13. Fishes are poisoned with the plant called mullein, for which reason some persons capture them by poisoning the waters of rivers and ponds; and the Phœnicians poison the sea in the same way. There are two other plans which are adopted for the capture of fish; for since fish avoid the deep parts of rivers in cold weather (for even otherwise the river water is cold), they dig a ditch through the land to the river, which they cover over with grass and stones so as to resemble a cave, with one opening from the river, and when the frost comes on they capture the fish with a basket. The other mode of fishing is practised both in summer and winter. In the middle of the stream they raise a structure with faggots and stones, leaving one part open for a mouth; in this a basket is placed, with which they catch the fish, as they take away the stones.
14. Rainy years agree with all the testacea except the purpura; this is a proof of it, if placed near the mouth of a river, they take the fresh water, and die the same day.
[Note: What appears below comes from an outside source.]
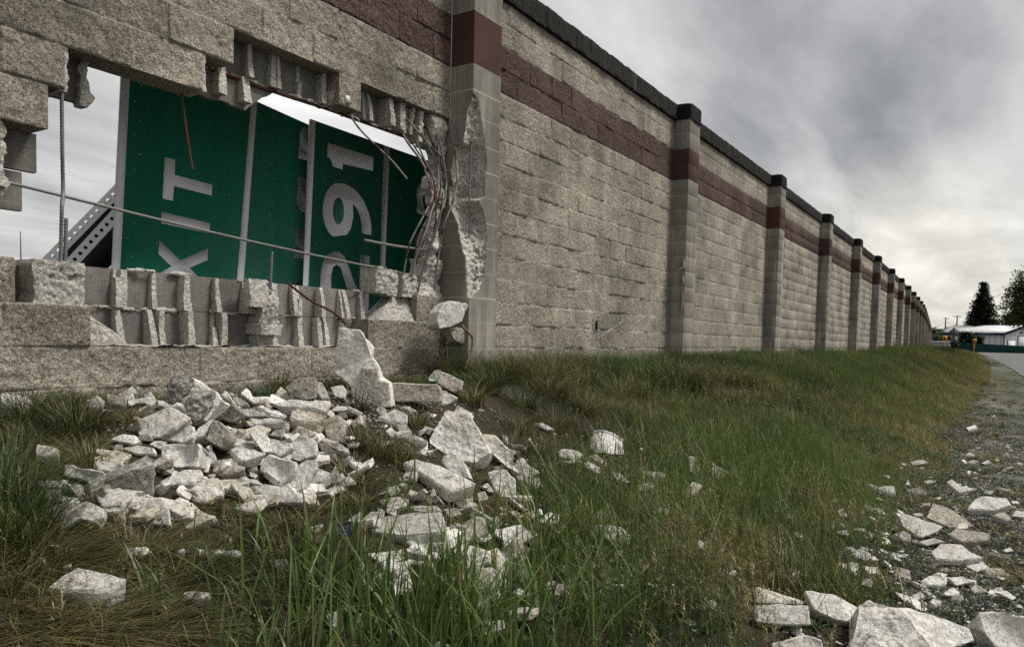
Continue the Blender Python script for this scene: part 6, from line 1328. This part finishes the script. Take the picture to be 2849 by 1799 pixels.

The purpura will live about fifty days after it has been taken. They are nourished by each other, for a plant like a fucus or moss grows upon their shells. They say that whatever is cast to them for food is done for the sake of weight, that they may weigh the more.
15. Dry weather is injurious to other testacea, for it renders them fewer in quantity and inferior in quality, and the pectens become more red. In the Pyrrhæan Euripus the pectens perish, not only from the instrument with which the fishermen scrape them together, but also from dry weather. The other testacea thrive in wet weather, because it makes the sea-water fresher. The cold of the Pontus and of the rivers that flow into it renders bivalve shells rare. The univalves, however, are frozen in cold weather. This is the nature of aquatic animals.